While we commend the House Committee on Judiciary and Justice for comporting itself decently during the failed public hearing, the Committee disappointed Nigerians by succumbing to the injunction. The Committee allowed Nigerians to be gagged even when it could have leveraged on the immunity granted the House by law from interference from outside in its deliberations. We stand to be corrected but we cannot recollect any public hearing held in respect of the change in the sequence of elections. The House simply gave accelerated hearing to the change in electoral sequence bill.
How can the speaker complain today when the House veered from its normal course to venture into a sphere of electoral process that is specifically reserved by law for the Independent National Electoral Commission (INEC)? How can INEC be truly independent if the legislature is allowed to tamper with its functions?
As far as the Nigerian public is concerned, the House is baring its fangs at the wrong time after failing to protect a lone, vulnerable girl-child.

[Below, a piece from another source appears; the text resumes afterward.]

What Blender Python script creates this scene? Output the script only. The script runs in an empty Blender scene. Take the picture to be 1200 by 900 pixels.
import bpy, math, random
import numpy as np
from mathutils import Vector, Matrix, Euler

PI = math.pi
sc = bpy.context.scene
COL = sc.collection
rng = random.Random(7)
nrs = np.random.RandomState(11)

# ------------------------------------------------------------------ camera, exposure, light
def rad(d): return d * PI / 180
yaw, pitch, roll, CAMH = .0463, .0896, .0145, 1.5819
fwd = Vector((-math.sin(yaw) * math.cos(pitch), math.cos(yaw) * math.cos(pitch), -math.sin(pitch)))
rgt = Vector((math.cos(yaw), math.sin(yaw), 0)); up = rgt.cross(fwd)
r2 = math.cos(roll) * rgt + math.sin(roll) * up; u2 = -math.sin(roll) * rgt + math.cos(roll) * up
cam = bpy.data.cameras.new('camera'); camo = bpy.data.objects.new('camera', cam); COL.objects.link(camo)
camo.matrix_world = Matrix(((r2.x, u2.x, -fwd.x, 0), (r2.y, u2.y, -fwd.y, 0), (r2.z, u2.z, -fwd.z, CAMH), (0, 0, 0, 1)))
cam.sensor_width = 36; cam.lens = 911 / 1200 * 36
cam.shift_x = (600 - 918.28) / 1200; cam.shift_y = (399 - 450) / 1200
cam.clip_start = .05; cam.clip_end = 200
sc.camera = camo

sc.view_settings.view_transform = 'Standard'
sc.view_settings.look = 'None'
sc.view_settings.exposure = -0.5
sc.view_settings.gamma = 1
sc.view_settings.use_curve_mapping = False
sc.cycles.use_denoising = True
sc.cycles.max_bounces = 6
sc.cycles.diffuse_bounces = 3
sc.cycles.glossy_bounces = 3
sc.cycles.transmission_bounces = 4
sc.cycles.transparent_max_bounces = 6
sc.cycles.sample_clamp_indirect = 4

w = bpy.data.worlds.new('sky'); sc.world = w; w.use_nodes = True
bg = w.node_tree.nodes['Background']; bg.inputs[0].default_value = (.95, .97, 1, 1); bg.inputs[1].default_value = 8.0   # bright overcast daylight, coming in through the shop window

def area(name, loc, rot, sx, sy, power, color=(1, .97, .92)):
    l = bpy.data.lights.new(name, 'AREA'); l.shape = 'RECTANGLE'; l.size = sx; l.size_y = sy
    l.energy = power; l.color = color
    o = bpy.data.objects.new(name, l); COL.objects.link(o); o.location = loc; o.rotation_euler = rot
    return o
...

The honourable speaker should leave the judiciary alone, stop playing politics with the call to bar issue and do the needful. The House must take a stand on the call to bar saga and take a principled stand. That stand is as clear as daylight. Amasa Firdaus must be called to bar.
In our concluding remarks, we aver that there is no basis for lumping the call to bar case together with the issue of change of electoral sequence. One is a moral issue, the other a political matter. One is altruistic, the other self-serving. One is chivalrous, the other vengeful.